Although most Korean webtoons are dramatic as heck to the point that it doesn't even seem ...

Anonymous January 4, 2017 4:56 am

Although most Korean webtoons are dramatic as heck to the point that it doesn't even seem realistic anymore, I still feel like this story is sending out a strong message telling us to stop judging people just by looking at their appearance. Throughout reading this, I looked through the comments as well and I feel like no one is actually taking this comic seriously (but it's just a comic so no one would probably take it seriously anyways *sigh*). Ever since the first chapter, I completely understood how jaerim felt and I even cried because the truth hurts so much for me. I'm quite ugly and I've noticed ever since I was little that people treated me badly because of my looks. That's why I'm always worried about my future, if I'm able to get a job, find a husband, and raise my child well. I've been down lately, crying nearly every night in my bed, thinking about the same worries every single time.. and it's all because of my face. That's why I hate going out in public because I'm scared of people who would look at me and think, "Wow she's so fucking ugly lmao gross." I wish this world was only filled with people with eyes that are blind to appearance, so that the only thing that we are able to see is our personalities. But that's obviously impossible so I wish that we can all at least try to classify what's "pretty" with the way we act instead of the way we look.

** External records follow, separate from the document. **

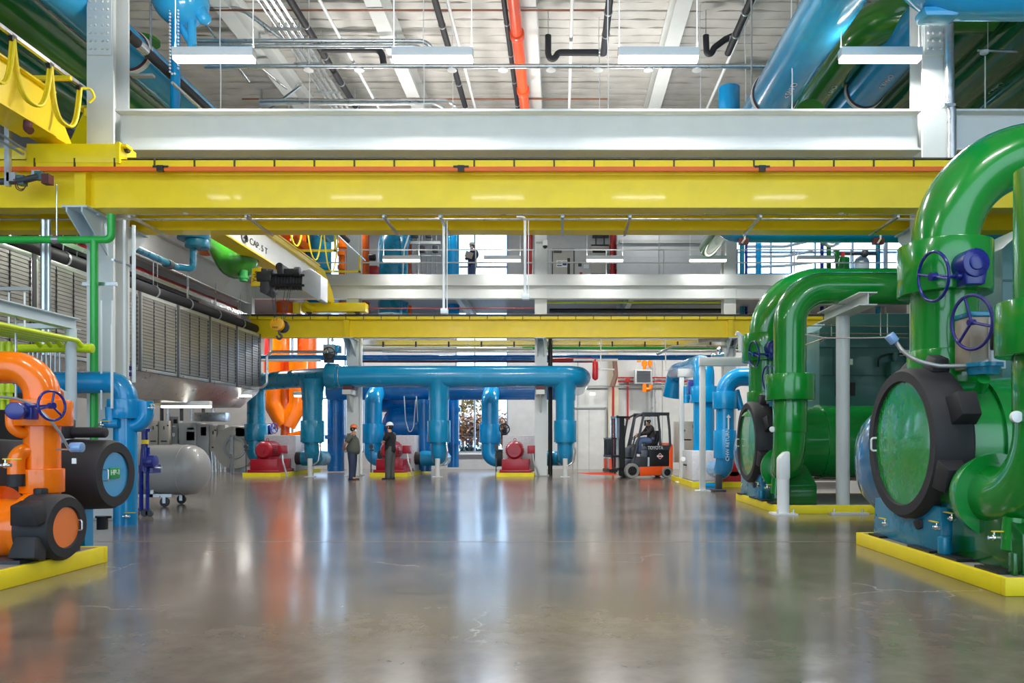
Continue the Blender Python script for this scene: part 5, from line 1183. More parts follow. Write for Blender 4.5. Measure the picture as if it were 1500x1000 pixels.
def riser(label, X0, m, lower=True):
    x = X0 + 1.8
    t = T('riser_pipe', label, 'pipe', (x, 26.6, 0))
    O('pipe', B().tube([(X0 + .86, 28.3, .62), (x - .05, 28.25, .62), (x, 26.66, .66), (x, 26.6, 1.3)], 0.29, n=30, bend=0.42, seg=8), m, t)
    O('upper_pipe', B().cyl((x, 26.6, 1.2), (x, 26.6, 3.3), 0.345, n=32), m, t)
    O('tee_neck', B().lathe((x, 26.6, 2.75), Zd, [(0, 0.372), (0.3, 0.375), (0.55, 0.42), (0.75, 0.5)], 32), m, t)
    O('valve_collar', B().cyl((x, 26.6, 1.24), (x, 26.6, 2.02), 0.41, n=32), m, t, bevel=0.012)
    O('support_foot', B().cyl((x, 26.35, 0.02), (x, 26.35, 0.66), 0.085, n=18).box((x - .17, 26.2, 0), (x + .17, 26.5, 0.02)), STEEL, t)
    O('drip_hose', B().tube([(x + .3, 26.4, 1.25), (x + .36, 26.3, .9), (x + .3, 26.3, .55), (x + .1, 26.3, .4)], 0.03, n=8, bend=0.12), ALU, t)
    return t
for k, (m, lab) in enumerate(((TEALB, 'teal blue front riser between the red pump and the man in the orange cap'), (FARB, 'blue front riser beside the man in the black T-shirt'), (FARB, 'blue front riser at the rounded end of the header'))):
    riser(lab, -10.75 + 4.56 * k, m)
t = T('riser_pipe', 'teal blue rear riser curving into the header tee beside the fan housing', 'pipe', (-11.97, 29, 0))
O('pipe', B().tube([(-11.7, 29, .62), (-11.97, 29, .62), (-11.97, 29, ZH), (PX(484, 26.5), 26.5, ZH)], 0.34, n=32, bend=0.3, seg=8), TEALB, t)
O('valve_collar', B().cyl((-11.97, 29, 1.3), (-11.97, 29, 1.95), 0.43, n=32), TEALB, t, bevel=0.012)
for k, lab in ((1, 'blue rear riser directly behind the man in the black T-shirt'), (2, 'blue rear riser standing before the tall window')):
    x = -11.97 + 4.6 * k
    t = T('riser_pipe', lab, 'pipe', (x, 29, 0))
    O('pipe', B().tube([(x + .3, 29, .6), (x, 29, .6), (x, 29, 2.9), (x, 29.6, 3.25)], 0.34, n=32, bend=0.3), BLUE, t)
    O('valve_collar', B().cyl((x, 29, 1.2), (x, 29, 1.95), 0.42, n=32), BLUE, t, bevel=0.012)
one('rear_header', B().tube([(-9.4, 29.8, 3.3), (0.4, 29.8, 3.3)], 0.36, n=28), BLUE2, 'dark blue rear header pipe showing just under the long blue header', 'pipe')

# equipment behind the pump row
Yo_ = 31.3
t = T('strainer', 'orange piping with two bowl-shaped bends behind the first red pump', 'pipe', P(417, 650, Yo_))
O('pipe', B().cyl(P(418, 690, Yo_), P(418, 560, Yo_), 0.19, n=24), ORANGE2, t)
O('bowl', B().tube([P(401, 520, Yo_), P(401, 592, Yo_), P(418, 622, Yo_)], 0.4, n=28, bend=0.5), ORANGE, t)
O('bowl', B().tube([P(437, 520, Yo_), P(437, 592, Yo_), P(420, 622, Yo_)], 0.38, n=28, bend=0.5), ORANGE, t)
O('flange', B().cyl(P(418, 652, Yo_), P(418, 645, Yo_), 0.32, n=24), ORANGE, t)
O('side_valve', B().tube([P(422, 640, Yo_), P(445, 634, Yo_)], 0.15, n=18), ORANGE, t)
one('gear_operator', B().cyl(P(388, 629, 29.6), P(398, 628, 29.6), 0.22, n=18).wheel(P(402, 627, 29.5), (1, -.3, 0), 0.2, 0.02, 3), NAVY, 'navy valve gear operator between the teal riser and orange bowls', 'valve', bevel=0.01)
def vpipe(label, px, r, Y, y0, y1, m, name='riser_pipe', coll=()):
    t = T(name, label, 'pipe', P(px, y0, Y))
    O('pipe', B().cyl(P(px, y0, Y), P(px, y1, Y), r, n=26), m, t)
    for c in coll: O('collar', B().cyl(P(px, c + 3, Y), P(px, c - 3, Y), r * 1.3, n=26), m, t)
    return t
vpipe('orange vertical pipe just below the far yellow girder, wider one', 412, .36, 31.8, 545, 470, ORANGE)
vpipe('burnt orange vertical pipe just below the far yellow girder, just past the wider orange one', 450, .42, 32.4, 545, 470, ORANGE2)
vpipe('maroon vertical pipe beside the end of the louvred units', 391, .1, 31, 545, 480, REDP)
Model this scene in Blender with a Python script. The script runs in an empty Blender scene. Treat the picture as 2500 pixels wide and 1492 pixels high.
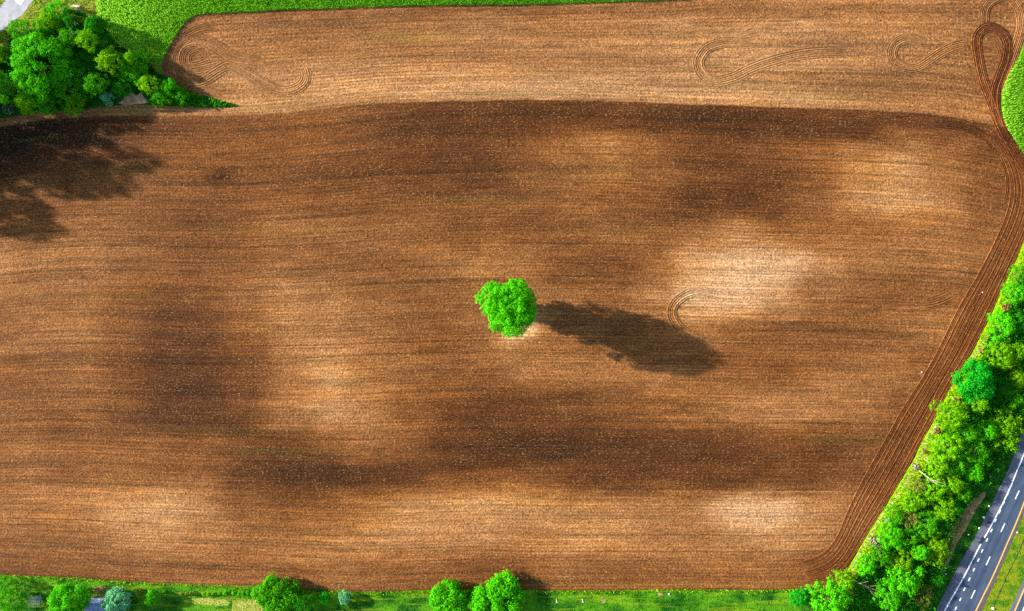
import bpy, math
import numpy as np

# ------------------------------------------------------------------ camera, sky, sun, exposure
scn = bpy.context.scene
COL = scn.collection
S = 0.132            # metres per photograph pixel on the ground
CX, CY = 1250.0, 746.0
HALFW = 1250 * S
HFOV = math.radians(75)
H = HALFW / math.tan(HFOV / 2)

cam_data = bpy.data.cameras.new('camera')
cam = bpy.data.objects.new('camera', cam_data)
COL.objects.link(cam)
cam.location = (0, 0, H)
cam.rotation_euler = (0, 0, 0)
cam_data.sensor_width = 36
cam_data.lens = 18 / math.tan(HFOV / 2)
cam_data.clip_start = 1
cam_data.clip_end = 5000
scn.camera = cam

SUN_EL = math.radians(18.0)
SUN_AZ = math.radians(15.0)          # above the photo's left
to_sun = np.array([-math.cos(SUN_AZ) * math.cos(SUN_EL), math.sin(SUN_AZ) * math.cos(SUN_EL), math.sin(SUN_EL)])
world = bpy.data.worlds.new('World')
scn.world = world
world.use_nodes = True
wn = world.node_tree
bg = wn.nodes['Background']
sky = wn.nodes.new('ShaderNodeTexSky')
sky.sky_type = 'NISHITA'
sky.sun_disc = False
sky.sun_elevation = SUN_EL
sky.sun_rotation = math.atan2(to_sun[0], to_sun[1]) % (2 * math.pi)
wn.links.new(sky.outputs[0], bg.inputs[0])
bg.inputs[1].default_value = 0.10
sd = bpy.data.lights.new('sun', 'SUN')
sd.energy = 5.0
sd.angle = math.radians(0.9)
sd.color = (1.0, 0.93, 0.82)
sun = bpy.data.objects.new('sun', sd)
COL.objects.link(sun)
from mathutils import Vector, Matrix
sun.rotation_euler = Vector(to_sun).to_track_quat('Z', 'Y').to_euler()
sun.location = (-200, 60, 150)
scn.view_settings.view_transform = 'Standard'
scn.view_settings.look = 'None'
scn.view_settings.gamma = 1
scn.view_settings.exposure = 1.80
try:
    scn.cycles.use_denoising = False
    scn.cycles.max_bounces = 5
    scn.cycles.diffuse_bounces = 3
    scn.cycles.transmission_bounces = 3
except Exception:
    pass

# ------------------------------------------------------------------ helpers
def P(px, py, z=0.0):
    """photograph pixel -> world point whose image, at height z, is that pixel"""
    k = (H - z) / H
    return ((px - CX) * S * k, (CY - py) * S * k, z)

def arr(pts):
    a = np.array(pts, float)
    return np.stack([(a[:, 0] - CX) * S, (CY - a[:, 1]) * S], 1)

def mesh_from(name, verts, faces, mat=None, smooth=False):
    """verts (n,3); faces (m,k) array"""
    verts = np.asarray(verts, np.float32)
    faces = np.asarray(faces, np.int32)
    m = bpy.data.meshes.new(name)
    nf, k = faces.shape
    m.vertices.add(len(verts))
    m.vertices.foreach_set('co', verts.ravel())
    m.loops.add(nf * k)
    m.loops.foreach_set('vertex_index', faces.ravel())
    m.polygons.add(nf)
    m.polygons.foreach_set('loop_start', np.arange(0, nf * k, k, dtype=np.int32))
    m.polygons.foreach_set('loop_total', np.full(nf, k, np.int32))
    if smooth:
        m.polygons.foreach_set('use_smooth', np.ones(nf, bool))
    m.update(calc_edges=True)
    if mat:
        m.materials.append(mat)
    return m

def tag(o, label=None, cat=None, group=None, kind=None):
    if label: o['label'] = label
    if cat: o['category'] = cat
    if group: o['group'] = group
    if kind: o['kind'] = kind
    return o

def link(name, m, parent=None, loc=(0, 0, 0)):
    o = bpy.data.objects.new(name, m)
    COL.objects.link(o)
    o.location = loc
    if parent: o.parent = parent
    return o

def empty(name, loc=(0, 0, 0), rz=0.0):
    o = bpy.data.objects.new(name, None)
    COL.objects.link(o)
    o.location = loc
    o.rotation_euler = (0, 0, rz)
    return o

def catmull(pts, step=0.5, closed=False):
    p = np.array(pts, float)
    q = np.vstack([2 * p[0] - p[1], p, 2 * p[-1] - p[-2]])
    out = []
    for i in range(1, len(q) - 2):
        a, b, c, d = q[i - 1], q[i], q[i + 1], q[i + 2]
        n = max(2, int(np.linalg.norm(c - b) / step))
        t = np.linspace(0, 1, n, endpoint=False)[:, None]
        out.append(0.5 * (2 * b + (c - a) * t + (2 * a - 5 * b + 4 * c - d) * t ** 2 + (3 * b - a - 3 * c + d) * t ** 3))
    out.append(q[-2][None])
    return np.vstack(out)

def resample(p, n):
    d = np.r_[0, np.cumsum(np.linalg.norm(np.diff(p, axis=0), axis=1))]
    t = np.linspace(0, d[-1], n)
    return np.stack([np.interp(t, d, p[:, 0]), np.interp(t, d, p[:, 1])], 1)

def in_poly(x, y, poly):
    inside = np.zeros(x.shape, bool)
    n = len(poly)
    j = n - 1
    for i in range(n):
        xi, yi = poly[i]; xj, yj = poly[j]
        if yi != yj:
            c = ((yi > y) != (yj > y)) & (x < (xj - xi) * (y - yi) / (yj - yi) + xi)
            inside ^= c
        j = i
    return inside

def vnoise(x, y, seed=0):
    """cheap smooth value noise in numpy, period free enough"""
    r = np.random.default_rng(seed).random((64, 64))
    xi = np.floor(x).astype(int); yi = np.floor(y).astype(int)
    fx = x - xi; fy = y - yi
    fx = fx * fx * (3 - 2 * fx); fy = fy * fy * (3 - 2 * fy)
    a = r[xi % 64, yi % 64]; b = r[(xi + 1) % 64, yi % 64]
    c = r[xi % 64, (yi + 1) % 64]; d = r[(xi + 1) % 64, (yi + 1) % 64]
    return (a * (1 - fx) + b * fx) * (1 - fy) + (c * (1 - fx) + d * fx) * fy

def fbm(x, y, seed=0, o=4):
    v = 0; a = 0.5; t = 0
    for i in range(o):
        v = v + a * vnoise(x * 2 ** i + 17.3 * i, y * 2 ** i + 9.1 * i, seed + i); t += a; a *= 0.55
    return v / t

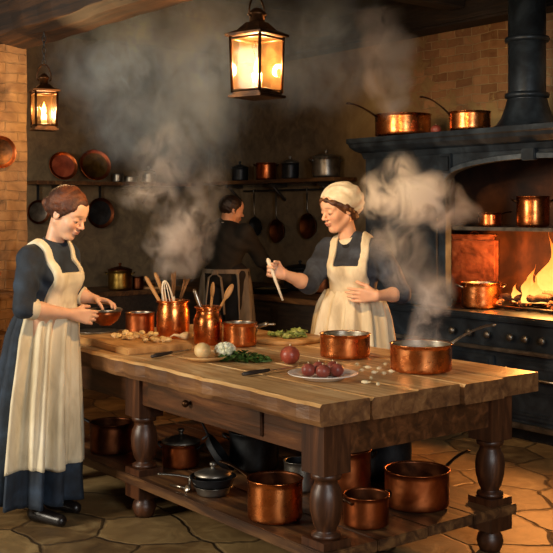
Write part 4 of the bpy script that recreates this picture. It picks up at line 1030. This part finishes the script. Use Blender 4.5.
def add_hand(F_, W, f, t, right, curl=(.35, .45, .3), spread=.0, k=1.0, thumb=.5):
    W = np.array(W, float); f = nrm(f); t = np.array(t, float); t = nrm(t-f*(t@f)); n = np.cross(t, f) if right else np.cross(f, t)
    for i in range(4):
        s = 1.5-i; K = W+(f*(.088-.004*abs(s-.5))+t*s*.0195)*k; F_.add(rc(W+t*s*.009*k, K, .0165*k, .0115*k), .012)
        L = (.072, .080, .074, .058)[i]*k; p = K; a = 0
        for j, (fr, r) in enumerate(((.45, .0095), (.30, .0088), (.25, .0078))):
            a += curl[j]*(1+.12*i); d = nrm(f*math.cos(a)+n*math.sin(a)+t*s*spread); q = p+d*L*fr; F_.add(rc(p, q, r*k, (r-.0008)*k), .0035 if j else .005); p = q
    p = W+(f*.022+t*.022+n*.006)*k; q = p+(f*.030+t*.026+n*.012)*k; F_.add(rc(p, q, .0145*k, .0115*k), .012)
    d = nrm(f*.8+t*(.35-.5*thumb)+n*thumb); r = q+d*.032*k; F_.add(rc(q, r, .0108*k, .0098*k), .005); F_.add(rc(r, r+nrm(d+n*.25)*.026*k, .0098*k, .0085*k), .004)
def loft(name, rings, parent, mat, seg=96):
    """rings: list of functions angle->(x, y, z)"""
    b = B(); R = [[b.verts.new(fn(i/seg*2*PI)) for i in range(seg)] for fn in rings]
    for j in range(len(R)-1):
        for i in range(seg):
            k = (i+1) % seg; b.faces.new((R[j][i], R[j][k], R[j+1][k], R[j+1][i]))
    b.faces.new(R[0]); return obj(name, b, mat, parent, smooth=True)
def skirt_fn(keys, face, nf, seed):
    """keys: (z, cx, cy, rf, rs) from the waist down; face = facing angle"""
    rs = random.Random(seed); ph = [rs.uniform(0, 6) for _ in range(4)]
    zs = [k[0] for k in keys][::-1]
    def at_(z, a, extra=0.0, amp=1.0):
        v = [np.interp(z, zs, [k[i] for k in keys][::-1]) for i in (1, 2, 3, 4)]
        u = (keys[0][0]-z)/(keys[0][0]-keys[-1][0]); am = (.012+.030*u**.8)*amp*min(1, u*8+.25)
        g = am*(math.cos(nf*a+ph[0]+.6*math.sin(3*u))+.55*math.cos((nf*1.6//1)*a+ph[1]+u)+.35*math.cos(int(nf*2.3)*a+ph[2]))
        rf, rs_ = v[2]+g+extra, v[3]+g+extra; x = rf*math.cos(a); y = rs_*math.sin(a)
        return (v[0]+x*math.cos(face)-y*math.sin(face), v[1]+x*math.sin(face)+y*math.cos(face), z)
    return at_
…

ANYWAYS THIS MANHWA WAS REALLY GOOD I SHEDDED LOTS OF TEARS I CANT WAIT FOR THE AUTHOR'S NEXT WORK!!!!!!

Responses
    Akasia January 4, 2017 12:09 pm

    Thank you so much for sharing your feelings and thoughts... It's indeed heartbreaking to see that society gives different looks and treatments toward people who are less "pretty" than the others... No matter how many times they say that it's about personality nowadays, that preference of outer look will always be there.
    We'll, I'm not good looking .. I have acne scars all over my cheeks, though I regularly wash my face, my skin stays dull. You know that age predictor thing on a camera? They always say that I'm a male and in his thirties or forties too... I'm still in high school but I weigh almost 80 kgs which means I'm obesed pretty much... Doing sports twice a week and having nothing for dinner don't seem to make any distinction...i swear if someone meets me they'll classify me as one of the ugly's. I can promise that. But since I'm also a fool, I immediately believe my mom that today's all about personality. I keep trying to be positive towards everything... I smile whenever I meet someone, somehow I got a view good people as friends... Still I'm having the same thoughts as you and it really scares me, I really does... Will I get a decent job with this look..? Will someone marry me..? Will people actually accept me? Sigh...I'll just keep believing what my mom says about personality since she's the only one who really accepts me hahaha. Personality for the win.